Tribunal chairman criticises panel's ethos

August 5, 2005

Concerns that the research assessment exercise is deepening inequality in universities intensified this week as it emerged that an employment tribunal chairman had criticised the exercise in a recent race discrimination ruling, writes Phil Baty.

In a judgment on a race claim against Nottingham University, Tudor Garnon, chairman of the Nottingham tribunal, warned that the RAE helped to create a "play-it-safe mentality" that encouraged managers to "recruit from within the established British academic community", leading to the potential exclusion of ethnic minorities.

Roger Kline, Natfhe's head of universities, said: "The RAE is a sloppy and impressionistic process that is judged by an elitist network of academics dominated by (those from) old universities who often fall back on what they know and who they know."

Under the exercise, all university departments compete for a slice of more than £1 billion each year, based on an assessment by expert panels of the quality of each researcher's output.

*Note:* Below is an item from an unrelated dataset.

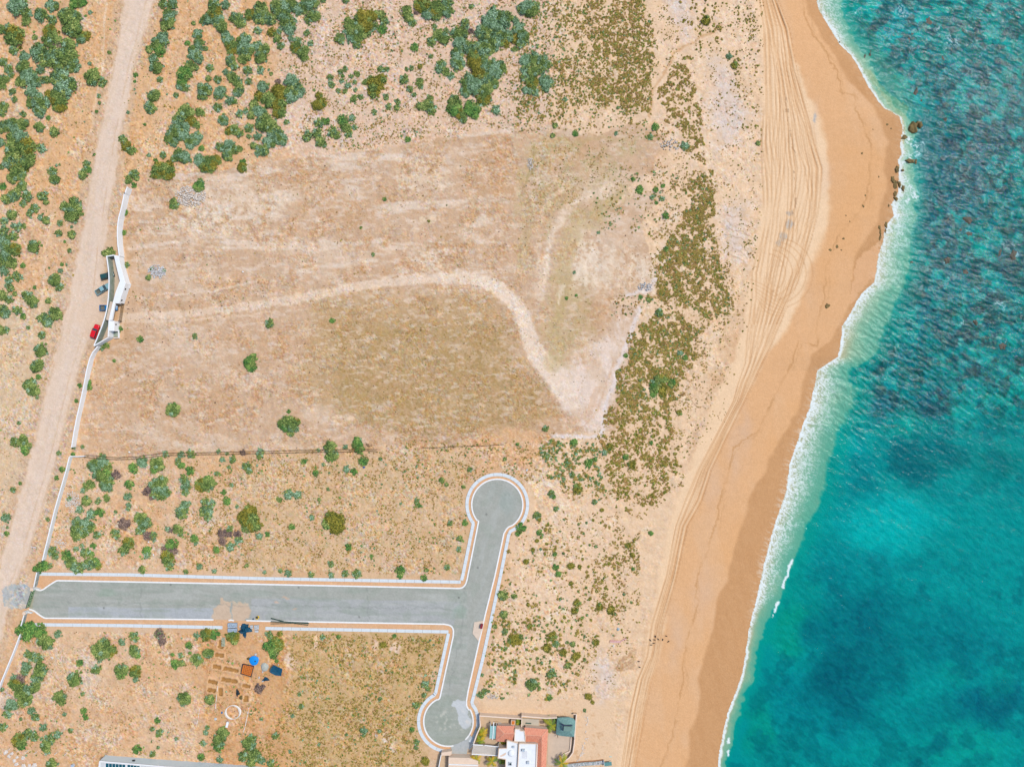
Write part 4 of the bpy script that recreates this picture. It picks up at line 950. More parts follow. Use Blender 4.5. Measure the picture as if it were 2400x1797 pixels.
def field(poly, n, rmin, rmax, kinds, seed, lod=1, clump=None, thr=.5, stretch=None, fall=0):
    """scatter n plants inside poly, where the clump noise is above thr"""
    rs = np.random.RandomState(seed)
    xs = [p[0] for p in poly]; ys = [p[1] for p in poly]
    x = rs.uniform(min(xs), max(xs), n); y = rs.uniform(min(ys), max(ys), n)
    xx = x + (fbm(x, y, 30, seed + 5, 2) - .5) * 40; yy = y + (fbm(x, y, 30, seed + 6, 2) - .5) * 40
    ok = inpoly(xx, yy, poly)
    if clump:
        f = fbm(x, y, clump, seed + 9, 3, *(stretch or (0, 1)))
        ok &= f > thr + (rs.rand(n) - .5) * .12
    # keep streets, trenches, building and paths free
    for k in KEEP: ok &= ~inpoly(x, y, k)
    x = x[ok]; y = y[ok]
    zz_ = height(x, y)
    global nv
    rad = rs.uniform(rmin, rmax, len(x)) * (.7 + .6 * rs.rand(len(x)))
    kk = rs.choice(list(kinds), len(x)); rot = rs.uniform(0, 6.28, len(x)); jt = rs.uniform(-.22, .22, len(x)); vi = rs.randint(0, 5, len(x))
    sc = S * (H - zz_) / H
    for i in range(len(x)):
        V, F, c = SM[kk[i]][vi[i]][lod]
        ca, sa = math.cos(rot[i]), math.sin(rot[i]); r = rad[i] * S
        q = np.empty_like(V)
        q[:, 0] = (V[:, 0] * ca - V[:, 1] * sa) * r + (x[i] - CX) * sc[i]; q[:, 1] = (V[:, 0] * sa + V[:, 1] * ca) * r + (CY - y[i]) * sc[i]; q[:, 2] = V[:, 2] * r * .6 + zz_[i] - .02
        Vs.append(q); Fs.append(F + nv); Cs.append(c * (1 + jt[i])); nv += len(V)


KEEP = [VERGE, [(50, 1464), (50, 1478), (1050, 1488), (1058, 1476)], [(90, 1335), (90, 1350), (1085, 1368), (1090, 1350)], [(990, 1740), (1110, 1740), (1125, 1670), (1345, 1668), (1350, 1797), (990, 1900)],
        [(222, 1765), (620, 1790), (620, 1900), (222, 1900)], [(60, 1405), (600, 1400), (600, 1440), (60, 1430)], [(225, 598), (285, 598), (310, 670), (290, 730), (285, 800), (220, 815)]] + [list(t) for t in TRENCH]
dune1 = [(1285, -20), (1510, -20), (1530, 60), (1530, 180), (1515, 272), (1480, 262), (1420, 252), (1350, 245), (1330, 270), (1200, 300), (1215, 235), (1290, 190), (1310, 90)]
dune2 = [(1602, 120), (1625, 128), (1610, 170), (1630, 220), (1640, 260), (1652, 320), (1658, 390), (1610, 385), (1600, 310), (1545, 262), (1535, 230), (1565, 200), (1578, 150)]
dune3 = [(1660, 398), (1668, 450), (1668, 560), (1684, 620), (1703, 680), (1724, 735), (1676, 757), (1610, 720), (1575, 710), (1535, 668), (1540, 625), (1565, 572), (1602, 520), (1600, 450), (1625, 410)]
dune4 = [(1545, 730), (1608, 742), (1650, 770), (1628, 815), (1602, 900), (1560, 960), (1600, 1020), (1592, 1090), (1560, 1165), (1510, 1200), (1450, 1190), (1405, 1170), (1350, 1145), (1320, 1130), (1275, 1110), (1262, 1040), (1295, 1028), (1410, 1030), (1420, 965), (1450, 900), (1455, 860), (1475, 800), (1495, 760)]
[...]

In his judgment against Nottingham, Mr Garnon found that the university had victimised lecturer Suresh Deman when its Business School failed to shortlist him for a number of jobs as a result of his previous record of race litigation. The wider RAE process played no part in his reasoning in relation to the legal claims upheld.

But Mr Garnon said that the "indirect effect of the business and management RAE panel's criteria comes into play" in explaining "the predominantly white European ethnicity of the teaching staff in the Business School".

He said there was no doubt that employers were encouraged to "play it safe", because they have to guess what might please the RAE panel when the panel does not read research papers and does not make public their views on the relative merit of journals.

A spokesman for the Higher Education Funding Council for England, which runs the RAE, said it would not comment on a tribunal judgment.